NATO To Decide Counter Move As Russian Troops Mass Along Ukrainian Border

by Harold W. Reid and H. Haverstock, The Chicago Times

November 27, 2021

WASHINGTON — NATO Secretary-General Jens Stoltenberg issued a stern warning to Russia on Friday that any attempt to invade Ukraine would be costly.

Following large scale war games in western Russia this year, Ukraine claims Moscow has kept 90,000 troops massed along the Ukraine-Russian border.  According to the Ukraine Defense Ministry, units of Russia’s 41st army are stationed near Yelnya, about 160 miles north of the border.

When pressed for comment, Prime Minister Dmitry Medvedev denied Russian aims to invade the former Soviet satellite nation and also denied the presence of soldier in the area described by Ukraine officials.

“If Russia uses force against Ukraine that will have costs, that would have consequences . . . This is the second time this year that Russia has amassed a large and unusual concentration of forces in the region.  This military buildup is unprovoked and unexplained. It raises tensions and it risks miscalculations,” Stoltenberg said.

NATO members are scheduled to meet November 30th to December 1 in Latvia.  Although the NATO alliance stipulates activation when a member nation is attacked, it could send aid to Ukraine, which is not a member of NATO.  The general view is a Russian invasion of Ukraine could lead to further aggression or attacks on NATO.

Russia annexed Ukraine’s Crimean Peninsula in 2014, after mass protests drove the country’s Moscow-friendly president from power. 

Ukraine and NATO accused Russia of sending troops and weapons to support the insurgents.
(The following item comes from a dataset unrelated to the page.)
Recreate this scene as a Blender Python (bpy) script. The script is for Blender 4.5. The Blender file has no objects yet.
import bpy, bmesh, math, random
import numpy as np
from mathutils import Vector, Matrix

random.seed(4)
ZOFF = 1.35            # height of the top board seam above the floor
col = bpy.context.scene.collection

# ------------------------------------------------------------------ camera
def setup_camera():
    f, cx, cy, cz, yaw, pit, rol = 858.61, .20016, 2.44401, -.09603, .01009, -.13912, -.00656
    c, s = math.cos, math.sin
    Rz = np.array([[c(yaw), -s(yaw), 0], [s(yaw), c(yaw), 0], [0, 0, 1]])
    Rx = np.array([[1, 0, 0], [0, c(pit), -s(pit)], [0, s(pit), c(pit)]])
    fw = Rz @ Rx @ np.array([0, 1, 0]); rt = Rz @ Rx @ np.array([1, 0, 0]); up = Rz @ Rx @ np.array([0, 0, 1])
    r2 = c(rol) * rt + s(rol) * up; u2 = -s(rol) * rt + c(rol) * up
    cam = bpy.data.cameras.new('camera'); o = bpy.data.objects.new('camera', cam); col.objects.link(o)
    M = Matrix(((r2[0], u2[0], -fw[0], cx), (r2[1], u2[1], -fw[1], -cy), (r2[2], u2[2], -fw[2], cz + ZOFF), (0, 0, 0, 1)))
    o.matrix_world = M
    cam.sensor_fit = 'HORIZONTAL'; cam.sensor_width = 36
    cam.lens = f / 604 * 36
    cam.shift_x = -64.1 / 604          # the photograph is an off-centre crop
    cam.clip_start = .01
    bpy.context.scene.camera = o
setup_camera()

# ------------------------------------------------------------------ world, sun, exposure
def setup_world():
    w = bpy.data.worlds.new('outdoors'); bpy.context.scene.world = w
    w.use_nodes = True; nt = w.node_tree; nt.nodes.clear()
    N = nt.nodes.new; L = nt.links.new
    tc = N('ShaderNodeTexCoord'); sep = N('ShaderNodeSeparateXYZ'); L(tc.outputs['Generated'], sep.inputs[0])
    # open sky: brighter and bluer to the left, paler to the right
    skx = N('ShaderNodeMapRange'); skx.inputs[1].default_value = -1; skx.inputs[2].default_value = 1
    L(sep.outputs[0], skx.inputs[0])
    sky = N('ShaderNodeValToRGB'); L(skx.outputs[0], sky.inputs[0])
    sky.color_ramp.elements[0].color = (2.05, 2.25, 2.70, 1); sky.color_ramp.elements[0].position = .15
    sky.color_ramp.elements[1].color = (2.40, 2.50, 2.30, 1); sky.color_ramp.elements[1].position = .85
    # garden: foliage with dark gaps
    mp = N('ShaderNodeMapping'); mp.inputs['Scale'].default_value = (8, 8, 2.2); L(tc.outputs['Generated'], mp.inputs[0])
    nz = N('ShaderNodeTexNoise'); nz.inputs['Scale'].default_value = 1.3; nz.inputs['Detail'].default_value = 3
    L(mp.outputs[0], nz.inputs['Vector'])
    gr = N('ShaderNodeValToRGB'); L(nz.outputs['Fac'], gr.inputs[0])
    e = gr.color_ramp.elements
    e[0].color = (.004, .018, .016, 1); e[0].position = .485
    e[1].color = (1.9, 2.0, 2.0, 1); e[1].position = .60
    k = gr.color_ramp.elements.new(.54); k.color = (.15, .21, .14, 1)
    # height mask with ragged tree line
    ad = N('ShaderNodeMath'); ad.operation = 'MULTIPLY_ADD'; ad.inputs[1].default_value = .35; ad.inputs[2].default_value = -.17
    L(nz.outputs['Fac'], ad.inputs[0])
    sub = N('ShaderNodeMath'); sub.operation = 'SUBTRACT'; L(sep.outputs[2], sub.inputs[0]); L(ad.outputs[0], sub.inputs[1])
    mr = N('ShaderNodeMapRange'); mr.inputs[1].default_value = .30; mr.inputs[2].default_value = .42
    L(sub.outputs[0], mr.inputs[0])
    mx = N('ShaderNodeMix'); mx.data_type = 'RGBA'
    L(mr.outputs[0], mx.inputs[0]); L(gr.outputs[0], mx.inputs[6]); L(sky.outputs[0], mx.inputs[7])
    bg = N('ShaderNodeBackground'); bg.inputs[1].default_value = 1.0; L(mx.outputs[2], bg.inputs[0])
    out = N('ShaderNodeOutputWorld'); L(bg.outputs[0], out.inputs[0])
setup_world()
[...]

Moscow denied this, claiming that Russians who joined the separatists were doing so voluntarily.  More than 14,000 people have died as a result of the fighting in Ukraine’s eastern industrial heartland known as Donbas.

NATO would be unable to provide Ukraine with significant military assistance in time to make a difference against Russian forces, so economic measures such as Western sanctions are more likely to be used to impose a financial cost on Moscow.